In an interview, Meadows said he was dismayed that DOJ ignored a lawful instruction from a sitting president and said it was part of a larger dynamic in which the permanent federal bureaucracy repeatedly tied to undercut Trump to protect itself.
"Well, you know, the swamp is pretty deep," Meadows said. "But when we look at this, this particular president was all about draining the swamp, you know, and when he was running, that was more of a campaign slogan. When he got there, he realized that not only was the swamp very deep, but they they would fight back. And oftentimes he said, 'You know, I want to do this and get this out to the American people,' not just the classification in terms of issues that affected him or his campaign personally, but issues that affect the American people.

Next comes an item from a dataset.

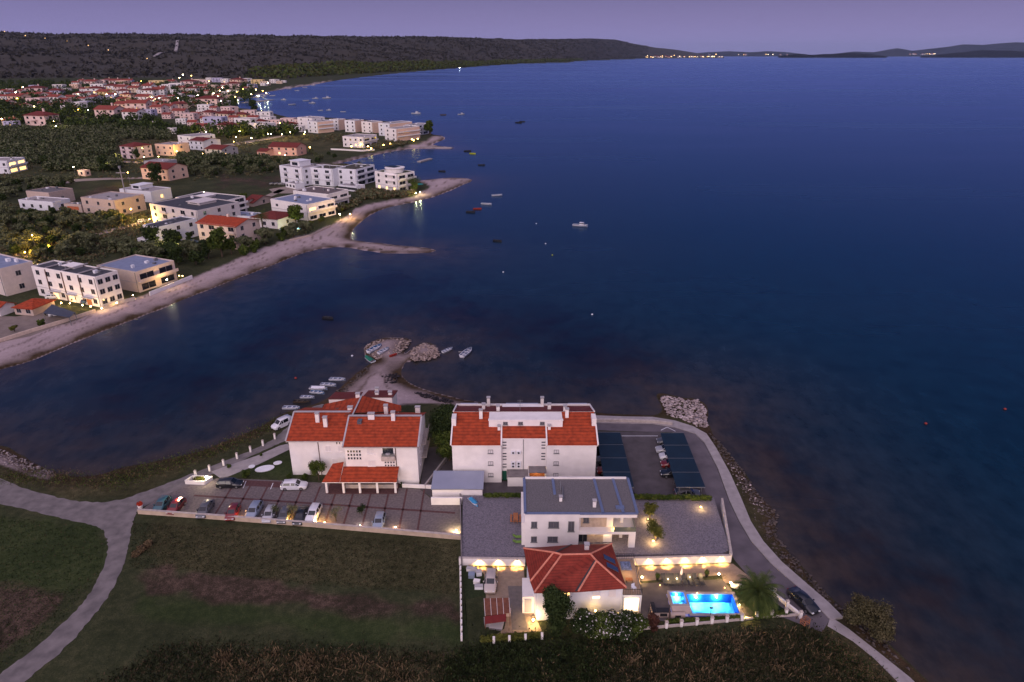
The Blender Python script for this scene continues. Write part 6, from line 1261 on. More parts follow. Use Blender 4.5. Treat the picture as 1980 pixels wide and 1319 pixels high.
fhouse((283, 470), (312, 475), (355, 451), 441, 2, 2, 3, 'small white cubic villa with a stepped front terrace', wm=WHITE2, rm=ROOFK, name='modern_villa')
r = fhouse((268, 475), (306, 479), (318, 472), 466, 1, 2, 0, 'low white terrace block in front of the white cubic villa', wm=WHITE2, rm=CONC, name='terrace_block', depth=4)
fhouse((297, 434), (388, 450), (428, 424), 409, 3, 5, 3, 'large pale modern apartment block with dark flat roof and lit corner balcony', wm=mat('pale_grey_render', (.56, .51, .50), .85, .06, 1), rm=ROOFK, bal='f', lit=(13, 14), pent=(.45, .7, .4, .8, 1.0))
fhouse((345, 414), (430, 424), (452, 408), 392, 3, 3, 2, 'white apartment block with white roof rims behind the large pale one', wm=WHITE, rm=ROOFK, bal='r', pent=(.3, .5, .3, .7, .8))
fhouse((527, 416), (598, 428), (637, 413), 397, 2, 3, 3, 'white apartment block with a pale blue flat roof and deep side balconies', wm=WHITE, rm=ROOFB, bal='r', wh=1.2, lit=(10,), chim=2)
fhouse((570, 397), (637, 405), (665, 393), 377, 2, 2, 2, 'white apartment block with a brown-grey flat roof behind the blue-roofed one', wm=WHITE, rm=mat('brown_roof_gravel', (.13, .10, .10), .95), bal='r', wh=1.2, chim=2)
fhouse((488, 438), (538, 443), (552, 432), 424, 1, 3, 1, 'low white house with dark red hipped roof beside the floodlit green tree', wm=WHITE, rf='hip', rm=TILED, rise=1.8, depth=14, name='house')
fhouse((434, 430), (486, 434), (505, 426), 420, 1, 2, 1, 'low annex with flat pale blue roof between the red roof and the cream house', wm=WHITE2, rm=ROOFB, name='annex')
fhouse((470, 398), (490, 400), (500, 392), 392, 1, 1, 1, 'pale gabled bungalow with two dark red roofs, upper one', wm=SAND, rf='gable', rm=TILED, rise=2.4, depth=16, name='bungalow')
fhouse((452, 401), (470, 403), (480, 395), 396, 1, 1, 0, 'pale gabled bungalow with dark red roof, lower of the pair', wm=SAND, rf='gable', rm=TILED, rise=2.2, depth=12, name='bungalow')
fhouse((544, 353), (588, 360), (608, 349), 327, 3, 2, 3, 'white apartment block with a stepped roof terrace at the head of the bay', wm=WHITE2, rm=CONC, bal='f', pent=(.2, .6, .3, .8, 3.0))
fhouse((603, 357), (646, 361), (654, 353), 328, 3, 2, 1, 'white block with brown roof, middle of the three by the inner bay', wm=WHITE2, rm=mat('planted_roof', (.06, .055, .04), .95, .3, 1), bal='f')
fhouse((651, 358), (691, 361), (706, 349), 329, 3, 2, 2, 'white block with brown roof, seaward one of the three by the inner bay', wm=WHITE2, rm=MATS['planted_roof'], bal='r')
fhouse((655, 367), (690, 371), (706, 367), 362, 1, 7, 0, 'long low white garage row in front of the three white blocks', wm=WHITE2, rm=CONC, name='garage_row', ww=2.0, wh=1.4, h=2.6)
fhouse((553, 362), (572, 366), (583, 362), 358, 1, 3, 0, 'small white garage block at the end of the parked cars row', wm=WHITE2, rm=CONC, name='garage_row', ww=1.8, wh=1.4, h=2.6)
r = fhouse((727, 366), (771, 373), (794, 365), 338, 3, 3, 2, 'white apartment house with rounded balconies at the foot of the gravel spit', wm=WHITE, rm=mat('green_roof', (.05, .06, .03), .95, .3, 1), bal='r', lit=(1, 2, 3))
M = Mesh(); L_ = 14.0
for z in (3.2, 6.4, 9.6): M.lathe((12.5, 4.5, z), [(6.2, -.25), (6.2, .0)], 20)
M.build('round_balcony', WHITE, r); M = Mesh(); M.lathe((10.5, 6.0, 9.9), [(5.2, 0), (5.2, 2.5), (5.8, 2.6), (5.8, 2.9)], 20); M.build('roof_pavilion', WHITE, r); M = Mesh(); M.box(5, 12, 4, 9, 12.9, 13.05); M.build('solar_array', SHADE, r)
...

"What would happen is he would have a directive, and then we would see, as people were leaving the Oval Office, you know, they were nodding compliance in the Oval Office, and the minute they go out, they said, 'Well, we're not going to do that' or 'We're going to find all the reasons not to do it.' So I found that very often while I served as chief of staff, but also found that as a member of Congress, that many times we would go in and the president was all in on a transparency issue, only to find that many, whether they be at a particular agency or the Pentagon, they started pushing back."
Liz Harrington, Trump’s spokeswoman, told Just the News that DOJ’s failure to release the memos fit a pattern of political abuse inside an agency that is supposed to be above politics.
“For four years they lied, leaked, spied on, and smeared President Trump in their attempts to defy the will of the people,” she said. “This is further proof of the depths they will go to hide their corruption. It is far past time for transparency of one of the biggest political scandals in American history.”
The Justice Department did not respond to a request for comment. The FBI declined to comment.